> _What needs to be done_
Gather all lines from the material that contain "render".

> _Records to process_
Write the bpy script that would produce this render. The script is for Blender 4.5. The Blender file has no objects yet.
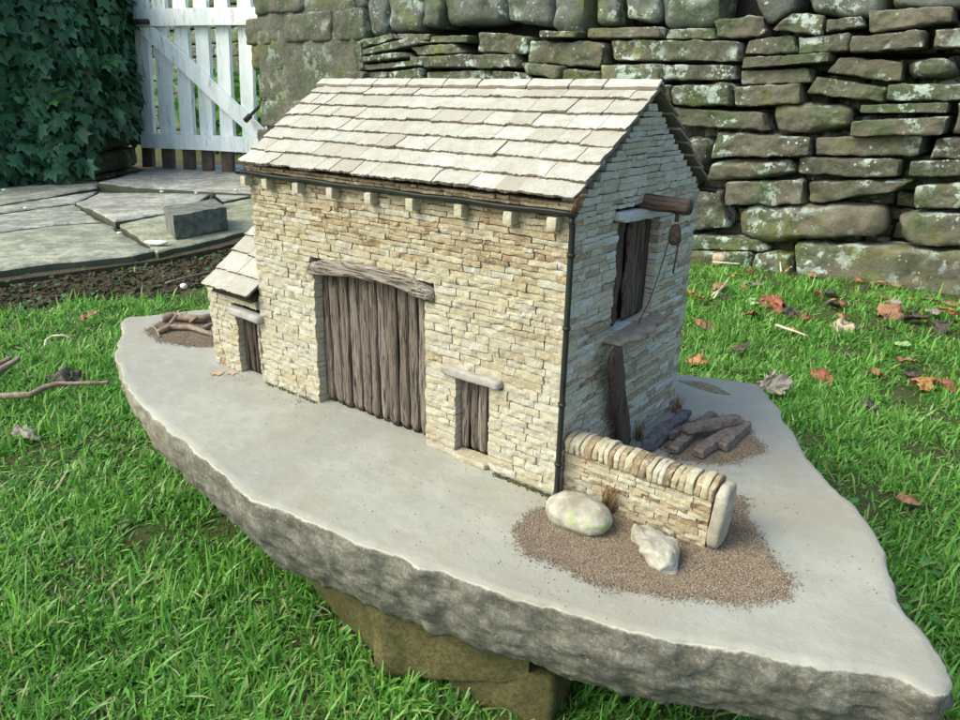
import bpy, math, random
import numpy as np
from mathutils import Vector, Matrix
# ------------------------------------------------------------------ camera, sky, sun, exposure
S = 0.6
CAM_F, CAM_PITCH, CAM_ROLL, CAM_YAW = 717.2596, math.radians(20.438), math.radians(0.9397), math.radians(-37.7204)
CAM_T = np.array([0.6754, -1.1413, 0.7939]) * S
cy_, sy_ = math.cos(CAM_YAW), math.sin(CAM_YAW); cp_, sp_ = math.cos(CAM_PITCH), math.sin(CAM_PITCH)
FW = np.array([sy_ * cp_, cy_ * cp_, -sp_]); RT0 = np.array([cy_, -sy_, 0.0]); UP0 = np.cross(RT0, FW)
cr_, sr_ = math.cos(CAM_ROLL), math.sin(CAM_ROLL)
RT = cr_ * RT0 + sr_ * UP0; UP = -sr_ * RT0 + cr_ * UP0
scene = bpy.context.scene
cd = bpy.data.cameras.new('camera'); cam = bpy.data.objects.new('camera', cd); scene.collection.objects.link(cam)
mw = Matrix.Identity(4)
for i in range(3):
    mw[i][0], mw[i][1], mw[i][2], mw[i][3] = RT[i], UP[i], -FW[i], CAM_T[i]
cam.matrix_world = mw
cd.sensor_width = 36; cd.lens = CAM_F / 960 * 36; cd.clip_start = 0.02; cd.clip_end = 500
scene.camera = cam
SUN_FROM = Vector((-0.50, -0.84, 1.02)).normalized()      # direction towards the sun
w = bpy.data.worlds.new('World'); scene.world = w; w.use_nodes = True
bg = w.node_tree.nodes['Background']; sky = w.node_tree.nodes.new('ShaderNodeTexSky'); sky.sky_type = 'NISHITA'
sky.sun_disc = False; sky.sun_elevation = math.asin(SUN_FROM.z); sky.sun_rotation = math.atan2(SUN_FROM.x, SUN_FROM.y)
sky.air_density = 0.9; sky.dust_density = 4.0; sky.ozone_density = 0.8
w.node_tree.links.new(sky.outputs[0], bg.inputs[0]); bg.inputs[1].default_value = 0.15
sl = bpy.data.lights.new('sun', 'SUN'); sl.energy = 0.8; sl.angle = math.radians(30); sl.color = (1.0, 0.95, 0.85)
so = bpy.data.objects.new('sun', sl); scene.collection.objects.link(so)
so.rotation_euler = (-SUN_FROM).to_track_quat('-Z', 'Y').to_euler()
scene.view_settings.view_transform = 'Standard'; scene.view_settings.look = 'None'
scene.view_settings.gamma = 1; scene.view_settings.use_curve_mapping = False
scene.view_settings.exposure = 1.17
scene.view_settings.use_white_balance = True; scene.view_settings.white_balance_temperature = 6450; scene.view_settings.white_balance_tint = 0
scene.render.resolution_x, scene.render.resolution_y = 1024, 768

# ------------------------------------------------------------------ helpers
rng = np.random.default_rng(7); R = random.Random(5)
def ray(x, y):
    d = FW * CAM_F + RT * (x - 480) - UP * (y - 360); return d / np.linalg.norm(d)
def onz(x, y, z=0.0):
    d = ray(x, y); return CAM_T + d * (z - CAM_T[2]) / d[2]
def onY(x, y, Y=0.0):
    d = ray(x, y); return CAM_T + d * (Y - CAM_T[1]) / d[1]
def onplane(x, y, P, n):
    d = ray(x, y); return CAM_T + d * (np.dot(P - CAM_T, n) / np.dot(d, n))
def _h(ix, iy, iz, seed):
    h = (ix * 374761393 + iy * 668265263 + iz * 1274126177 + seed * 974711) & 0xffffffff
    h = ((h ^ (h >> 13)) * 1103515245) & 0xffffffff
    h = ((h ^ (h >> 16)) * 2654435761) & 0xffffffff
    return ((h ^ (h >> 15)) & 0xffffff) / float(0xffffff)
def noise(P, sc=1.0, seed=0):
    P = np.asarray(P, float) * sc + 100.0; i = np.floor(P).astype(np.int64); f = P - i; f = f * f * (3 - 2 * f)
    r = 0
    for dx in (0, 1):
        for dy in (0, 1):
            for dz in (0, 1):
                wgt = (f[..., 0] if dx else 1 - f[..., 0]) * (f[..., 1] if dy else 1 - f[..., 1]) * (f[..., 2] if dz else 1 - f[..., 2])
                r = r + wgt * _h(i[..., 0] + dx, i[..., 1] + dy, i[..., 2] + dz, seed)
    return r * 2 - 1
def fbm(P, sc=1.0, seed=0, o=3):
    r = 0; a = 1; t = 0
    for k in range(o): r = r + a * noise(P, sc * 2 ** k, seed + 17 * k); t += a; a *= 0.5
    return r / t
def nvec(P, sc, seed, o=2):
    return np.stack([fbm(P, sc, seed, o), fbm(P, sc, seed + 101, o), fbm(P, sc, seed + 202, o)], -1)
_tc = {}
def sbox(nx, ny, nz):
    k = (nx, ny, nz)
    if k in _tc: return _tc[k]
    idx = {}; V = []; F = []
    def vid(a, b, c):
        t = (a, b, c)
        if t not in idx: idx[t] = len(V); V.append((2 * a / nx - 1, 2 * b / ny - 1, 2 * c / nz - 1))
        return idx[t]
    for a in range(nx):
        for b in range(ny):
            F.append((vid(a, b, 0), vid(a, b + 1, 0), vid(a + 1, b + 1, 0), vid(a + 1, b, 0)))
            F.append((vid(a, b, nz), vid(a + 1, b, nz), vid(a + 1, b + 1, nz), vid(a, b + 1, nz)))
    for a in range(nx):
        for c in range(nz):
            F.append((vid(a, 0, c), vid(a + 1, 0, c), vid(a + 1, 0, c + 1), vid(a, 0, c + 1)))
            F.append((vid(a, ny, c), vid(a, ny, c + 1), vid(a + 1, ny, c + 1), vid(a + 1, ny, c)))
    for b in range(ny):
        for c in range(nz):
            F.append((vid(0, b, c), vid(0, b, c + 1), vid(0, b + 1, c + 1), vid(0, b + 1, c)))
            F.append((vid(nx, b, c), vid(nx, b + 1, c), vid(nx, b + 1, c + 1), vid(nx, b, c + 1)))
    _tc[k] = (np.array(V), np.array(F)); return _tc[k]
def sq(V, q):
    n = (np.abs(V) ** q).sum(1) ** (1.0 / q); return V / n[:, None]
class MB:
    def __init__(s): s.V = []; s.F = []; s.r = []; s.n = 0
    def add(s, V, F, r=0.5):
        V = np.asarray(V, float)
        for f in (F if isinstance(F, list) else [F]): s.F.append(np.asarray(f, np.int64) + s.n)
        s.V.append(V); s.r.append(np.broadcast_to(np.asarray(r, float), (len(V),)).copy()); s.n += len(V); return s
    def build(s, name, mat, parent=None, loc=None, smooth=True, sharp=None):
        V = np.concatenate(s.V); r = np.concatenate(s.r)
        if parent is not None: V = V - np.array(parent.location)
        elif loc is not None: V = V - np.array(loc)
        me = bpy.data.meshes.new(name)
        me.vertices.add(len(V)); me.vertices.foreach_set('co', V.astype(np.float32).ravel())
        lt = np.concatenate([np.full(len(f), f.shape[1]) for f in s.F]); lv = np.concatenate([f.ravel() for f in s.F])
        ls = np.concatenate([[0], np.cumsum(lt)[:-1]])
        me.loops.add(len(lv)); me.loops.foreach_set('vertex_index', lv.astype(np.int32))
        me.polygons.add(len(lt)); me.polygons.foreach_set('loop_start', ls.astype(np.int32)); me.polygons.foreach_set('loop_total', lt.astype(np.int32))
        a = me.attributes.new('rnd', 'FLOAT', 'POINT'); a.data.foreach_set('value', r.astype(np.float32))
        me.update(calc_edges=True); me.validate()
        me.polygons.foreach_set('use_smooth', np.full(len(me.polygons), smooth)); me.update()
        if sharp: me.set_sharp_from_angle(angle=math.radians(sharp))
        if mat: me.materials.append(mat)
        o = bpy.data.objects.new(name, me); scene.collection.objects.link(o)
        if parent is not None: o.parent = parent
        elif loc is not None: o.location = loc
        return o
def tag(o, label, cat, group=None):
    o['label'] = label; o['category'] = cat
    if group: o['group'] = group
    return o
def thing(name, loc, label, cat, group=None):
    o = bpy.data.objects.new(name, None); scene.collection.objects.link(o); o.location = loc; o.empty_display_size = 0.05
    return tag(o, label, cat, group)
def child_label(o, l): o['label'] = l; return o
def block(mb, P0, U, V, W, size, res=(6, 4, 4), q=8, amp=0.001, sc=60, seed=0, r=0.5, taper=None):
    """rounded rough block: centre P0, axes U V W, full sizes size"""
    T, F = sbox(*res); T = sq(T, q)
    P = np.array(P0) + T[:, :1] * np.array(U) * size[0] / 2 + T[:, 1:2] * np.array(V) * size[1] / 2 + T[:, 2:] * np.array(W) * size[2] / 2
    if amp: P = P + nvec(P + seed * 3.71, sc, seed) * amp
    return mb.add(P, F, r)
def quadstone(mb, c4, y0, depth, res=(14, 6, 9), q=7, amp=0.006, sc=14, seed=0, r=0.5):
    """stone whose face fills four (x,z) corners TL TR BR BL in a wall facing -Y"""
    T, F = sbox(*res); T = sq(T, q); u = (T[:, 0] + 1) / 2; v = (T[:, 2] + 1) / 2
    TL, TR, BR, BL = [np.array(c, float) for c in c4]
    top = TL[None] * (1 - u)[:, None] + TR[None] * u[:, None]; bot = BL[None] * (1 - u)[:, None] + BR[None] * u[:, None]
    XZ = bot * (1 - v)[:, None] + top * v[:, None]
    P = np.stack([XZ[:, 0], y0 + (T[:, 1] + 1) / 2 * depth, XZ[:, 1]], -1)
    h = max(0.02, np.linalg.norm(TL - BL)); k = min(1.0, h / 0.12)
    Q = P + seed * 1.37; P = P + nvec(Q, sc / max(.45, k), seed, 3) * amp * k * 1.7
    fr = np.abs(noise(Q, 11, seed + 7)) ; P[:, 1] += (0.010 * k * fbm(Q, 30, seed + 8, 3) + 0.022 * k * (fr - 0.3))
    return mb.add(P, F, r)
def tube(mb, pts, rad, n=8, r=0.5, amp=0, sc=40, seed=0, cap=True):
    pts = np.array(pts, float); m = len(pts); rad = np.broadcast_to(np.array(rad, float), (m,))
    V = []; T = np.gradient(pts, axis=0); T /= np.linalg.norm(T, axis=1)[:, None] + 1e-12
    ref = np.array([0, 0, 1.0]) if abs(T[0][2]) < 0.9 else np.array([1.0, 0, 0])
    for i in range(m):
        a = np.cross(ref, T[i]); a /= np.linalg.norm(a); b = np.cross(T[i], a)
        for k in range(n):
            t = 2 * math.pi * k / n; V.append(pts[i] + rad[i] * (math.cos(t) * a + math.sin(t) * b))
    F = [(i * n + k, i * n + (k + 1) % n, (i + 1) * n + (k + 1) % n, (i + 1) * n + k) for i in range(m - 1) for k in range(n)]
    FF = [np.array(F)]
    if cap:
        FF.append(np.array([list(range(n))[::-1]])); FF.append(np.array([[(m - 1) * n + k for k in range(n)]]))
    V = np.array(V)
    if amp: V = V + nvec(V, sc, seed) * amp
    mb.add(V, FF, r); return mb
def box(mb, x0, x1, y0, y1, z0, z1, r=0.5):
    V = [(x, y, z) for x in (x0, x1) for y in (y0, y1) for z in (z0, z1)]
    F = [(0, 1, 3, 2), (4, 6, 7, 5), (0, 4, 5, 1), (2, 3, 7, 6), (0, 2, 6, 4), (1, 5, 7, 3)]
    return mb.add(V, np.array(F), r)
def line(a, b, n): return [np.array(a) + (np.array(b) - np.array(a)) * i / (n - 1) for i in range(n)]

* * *

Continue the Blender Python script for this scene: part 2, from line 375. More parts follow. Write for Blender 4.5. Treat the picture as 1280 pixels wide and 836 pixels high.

--

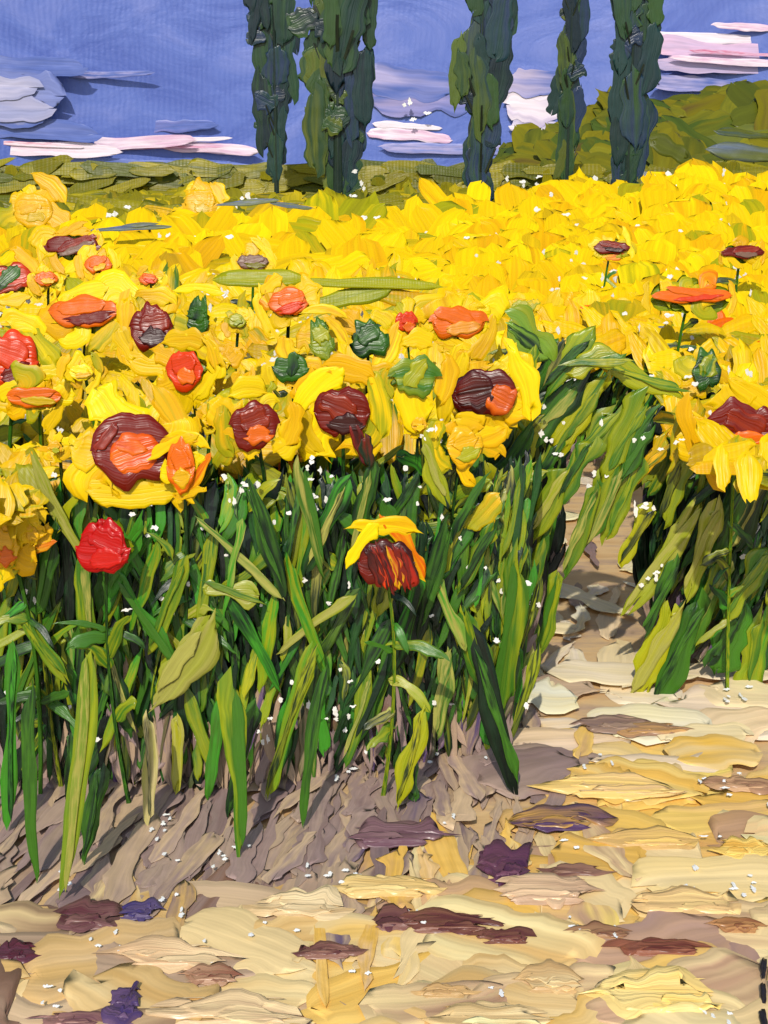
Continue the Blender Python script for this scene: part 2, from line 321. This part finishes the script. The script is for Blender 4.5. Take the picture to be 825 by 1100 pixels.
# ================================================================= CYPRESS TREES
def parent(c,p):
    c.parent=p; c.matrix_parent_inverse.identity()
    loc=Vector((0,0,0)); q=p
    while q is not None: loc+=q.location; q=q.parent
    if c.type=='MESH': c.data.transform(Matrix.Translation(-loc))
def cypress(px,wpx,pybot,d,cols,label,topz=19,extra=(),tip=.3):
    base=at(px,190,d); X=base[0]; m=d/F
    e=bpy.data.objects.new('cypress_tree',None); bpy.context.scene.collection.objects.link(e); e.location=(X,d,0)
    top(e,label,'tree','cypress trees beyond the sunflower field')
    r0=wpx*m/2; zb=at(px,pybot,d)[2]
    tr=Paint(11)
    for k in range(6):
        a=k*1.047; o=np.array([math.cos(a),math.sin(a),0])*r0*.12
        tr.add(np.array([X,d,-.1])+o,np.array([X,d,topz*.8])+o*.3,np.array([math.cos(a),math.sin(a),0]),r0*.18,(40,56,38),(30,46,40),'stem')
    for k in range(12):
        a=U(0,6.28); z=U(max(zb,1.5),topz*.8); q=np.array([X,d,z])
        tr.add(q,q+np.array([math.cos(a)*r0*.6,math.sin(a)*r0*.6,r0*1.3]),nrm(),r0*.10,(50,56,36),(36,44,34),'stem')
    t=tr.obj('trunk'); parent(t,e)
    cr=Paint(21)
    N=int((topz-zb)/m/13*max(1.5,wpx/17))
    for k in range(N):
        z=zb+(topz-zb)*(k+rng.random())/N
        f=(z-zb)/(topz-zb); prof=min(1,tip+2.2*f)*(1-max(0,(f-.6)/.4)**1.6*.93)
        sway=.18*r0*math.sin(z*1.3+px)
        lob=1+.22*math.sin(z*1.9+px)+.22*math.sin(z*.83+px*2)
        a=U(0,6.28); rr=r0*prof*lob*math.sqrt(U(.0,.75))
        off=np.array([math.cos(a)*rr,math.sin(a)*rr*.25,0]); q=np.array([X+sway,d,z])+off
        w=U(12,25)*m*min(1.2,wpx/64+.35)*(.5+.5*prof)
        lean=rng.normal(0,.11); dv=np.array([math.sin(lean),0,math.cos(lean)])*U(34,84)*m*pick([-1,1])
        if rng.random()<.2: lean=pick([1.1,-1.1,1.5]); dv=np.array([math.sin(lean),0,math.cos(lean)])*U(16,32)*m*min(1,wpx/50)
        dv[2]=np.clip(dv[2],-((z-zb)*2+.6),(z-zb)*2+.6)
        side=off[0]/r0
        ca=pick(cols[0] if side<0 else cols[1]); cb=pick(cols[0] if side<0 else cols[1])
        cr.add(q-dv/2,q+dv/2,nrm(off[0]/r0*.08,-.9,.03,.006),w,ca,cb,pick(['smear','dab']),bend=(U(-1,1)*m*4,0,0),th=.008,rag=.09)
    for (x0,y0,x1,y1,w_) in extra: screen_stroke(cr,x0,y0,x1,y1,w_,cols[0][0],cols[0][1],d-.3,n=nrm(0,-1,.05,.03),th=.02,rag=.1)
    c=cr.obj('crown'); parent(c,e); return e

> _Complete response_
Write the bpy script that would produce this render. The script is for Blender 4.5. The Blender file has no objects yet.
scene.render.resolution_x, scene.render.resolution_y = 1024, 768